In the site redesign project I've got in mind (my current site runs on Drupal, which has come to annoy me in recent years, so I'm switching it to Django soon), it'd be great to have an automated forum system that goes along with it -- any time I post a new blog entry or a new page, it gets comments for free (on each individual object's page) but it's also used to create a new forum post for discussion purposes. The on-page comments could just be the forum activity for that post instead of "just a bunch of comments".

I'm probably thinking of something more along the lines of "threaded comments for arbitrary objects", but in addition to that behavior, it automatically adds entries for those objects in a specific forum as well. Two different ways to view and reach the same content, I suppose.

Large posts can kill just about any forum system I've ever seen. vBulletin handles them just about as badly as I've ever seen (on Reddit and Slashdot, you can at least collapse individual comments). Its default style (which almost nobody ever changes) makes every post so very bulky that it's trivial for a post just a few lines long to "look" big on the page ... go past a few paragraphs and you're guaranteed to have to scroll the page to get to another comment (or even the "reply, hide, rate, report" links for the message).

The only real "technological" solution to this is to permit limited formatting (Markdown, since Django includes it, or BBcode, which is uglier but can also do the job; Reddit uses its own really simple markup but it does a great job of preventing browser hijacking and idiotic formatting screwing up the page). Then of course permitting users to hide individual comments is helpful.

Additionally, for long posts (perhaps a configurable threshold that the administrator can set), they can be automatically truncated or hidden (with a "3,132 more words..." link to un-hide them). Or, on long posts, automatically collapse quoted blocks by default (when it's a reply to another post).

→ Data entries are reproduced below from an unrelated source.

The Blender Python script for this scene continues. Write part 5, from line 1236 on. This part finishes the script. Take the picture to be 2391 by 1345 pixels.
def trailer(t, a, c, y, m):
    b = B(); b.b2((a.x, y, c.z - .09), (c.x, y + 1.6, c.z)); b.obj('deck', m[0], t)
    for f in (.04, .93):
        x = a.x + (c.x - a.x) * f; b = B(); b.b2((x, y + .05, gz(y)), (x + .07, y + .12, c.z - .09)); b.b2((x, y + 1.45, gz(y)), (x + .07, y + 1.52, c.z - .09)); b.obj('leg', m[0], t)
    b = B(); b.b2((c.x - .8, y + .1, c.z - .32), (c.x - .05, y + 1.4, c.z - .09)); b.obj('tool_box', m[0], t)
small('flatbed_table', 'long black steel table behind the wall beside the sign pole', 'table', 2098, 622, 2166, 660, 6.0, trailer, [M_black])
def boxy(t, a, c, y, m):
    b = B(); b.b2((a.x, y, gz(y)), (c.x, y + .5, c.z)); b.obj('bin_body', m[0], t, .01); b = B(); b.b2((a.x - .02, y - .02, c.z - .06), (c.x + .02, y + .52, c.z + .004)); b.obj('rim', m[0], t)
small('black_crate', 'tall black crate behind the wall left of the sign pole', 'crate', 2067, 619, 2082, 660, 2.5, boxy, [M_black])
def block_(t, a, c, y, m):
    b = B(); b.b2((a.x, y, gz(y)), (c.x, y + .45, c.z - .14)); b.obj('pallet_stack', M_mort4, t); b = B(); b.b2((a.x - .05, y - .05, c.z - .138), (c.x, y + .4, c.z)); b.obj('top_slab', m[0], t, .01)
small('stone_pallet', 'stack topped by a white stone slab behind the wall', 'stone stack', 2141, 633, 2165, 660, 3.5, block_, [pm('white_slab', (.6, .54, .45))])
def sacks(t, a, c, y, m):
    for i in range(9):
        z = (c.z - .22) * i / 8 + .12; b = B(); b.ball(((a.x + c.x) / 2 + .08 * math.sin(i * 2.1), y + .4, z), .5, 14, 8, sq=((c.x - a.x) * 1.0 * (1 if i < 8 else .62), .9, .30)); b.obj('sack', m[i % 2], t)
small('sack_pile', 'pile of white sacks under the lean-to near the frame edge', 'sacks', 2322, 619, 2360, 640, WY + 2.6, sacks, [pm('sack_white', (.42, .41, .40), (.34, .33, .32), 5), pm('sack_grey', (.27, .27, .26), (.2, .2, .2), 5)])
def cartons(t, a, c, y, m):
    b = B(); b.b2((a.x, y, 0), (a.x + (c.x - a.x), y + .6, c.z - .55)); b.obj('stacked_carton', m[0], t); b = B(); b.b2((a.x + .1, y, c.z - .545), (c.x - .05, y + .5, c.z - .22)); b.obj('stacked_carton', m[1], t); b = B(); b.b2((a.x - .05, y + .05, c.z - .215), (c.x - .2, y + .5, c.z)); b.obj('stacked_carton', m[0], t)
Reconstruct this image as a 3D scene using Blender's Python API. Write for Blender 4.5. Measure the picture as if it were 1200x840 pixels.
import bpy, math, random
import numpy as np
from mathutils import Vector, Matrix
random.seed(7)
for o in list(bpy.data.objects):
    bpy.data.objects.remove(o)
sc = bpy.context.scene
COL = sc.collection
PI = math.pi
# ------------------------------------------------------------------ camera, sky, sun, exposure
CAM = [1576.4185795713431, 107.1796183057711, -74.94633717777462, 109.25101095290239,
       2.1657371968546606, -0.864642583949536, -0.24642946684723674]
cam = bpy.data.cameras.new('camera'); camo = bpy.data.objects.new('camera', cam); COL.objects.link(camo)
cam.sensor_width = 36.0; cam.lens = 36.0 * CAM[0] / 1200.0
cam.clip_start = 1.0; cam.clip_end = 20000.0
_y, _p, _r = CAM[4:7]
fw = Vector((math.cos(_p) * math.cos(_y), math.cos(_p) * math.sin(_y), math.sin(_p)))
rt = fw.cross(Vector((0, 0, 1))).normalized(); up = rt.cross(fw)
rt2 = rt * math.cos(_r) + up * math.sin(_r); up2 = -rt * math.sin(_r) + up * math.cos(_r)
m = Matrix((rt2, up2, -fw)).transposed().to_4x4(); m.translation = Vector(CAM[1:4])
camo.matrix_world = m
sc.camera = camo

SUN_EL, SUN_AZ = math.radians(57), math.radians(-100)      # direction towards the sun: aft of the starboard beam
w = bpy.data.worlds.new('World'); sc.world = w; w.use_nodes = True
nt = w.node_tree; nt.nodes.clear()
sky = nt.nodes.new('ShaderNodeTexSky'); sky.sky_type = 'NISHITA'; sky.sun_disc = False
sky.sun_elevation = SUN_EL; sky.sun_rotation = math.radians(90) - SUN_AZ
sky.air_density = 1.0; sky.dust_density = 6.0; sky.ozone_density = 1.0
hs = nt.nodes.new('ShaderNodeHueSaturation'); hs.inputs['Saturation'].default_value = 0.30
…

Keep in mind that just about all threading-related behavior can be made customizable, so each individual user could get what they're expecting. If you like non-threaded, non-collapsed forums, you can have it. If you prefer to be able to "drill down" into interesting sub-threads of a given conversation, you can do so.

One drawback I'll readily grant you on a fully threaded forum is that if the client isn't using a Javascript-enabled browser, much of the "modern magic" is lost -- either you show one level of messages at a time (with "view 3 replies with 31 total posts..." links on each post with replies attached) or you render the whole thing, replies and all, either indenting (to show depth) or going back to "show it all in chronological order," perhaps with context links (like "posted by Foo on Jan 1 2010 in reply to #12345").

Classes are starting up for the semester tomorrow and I'm still working full-time, but I'd be glad to work with you on putting together some kind of mockup or test build to explore these ideas. In case I haven't said this before, this idea isn't perfect, and there may be issues I haven't thought of that could make it entirely unworkable. I may just be trying to blur the lines between a social news site and a traditional forum site. I just think it'd be neat to give it a shot.

If you'd prefer, I could take on the task of trying to mock something together -- it just might take a bit of time while I get used to the class schedule this week.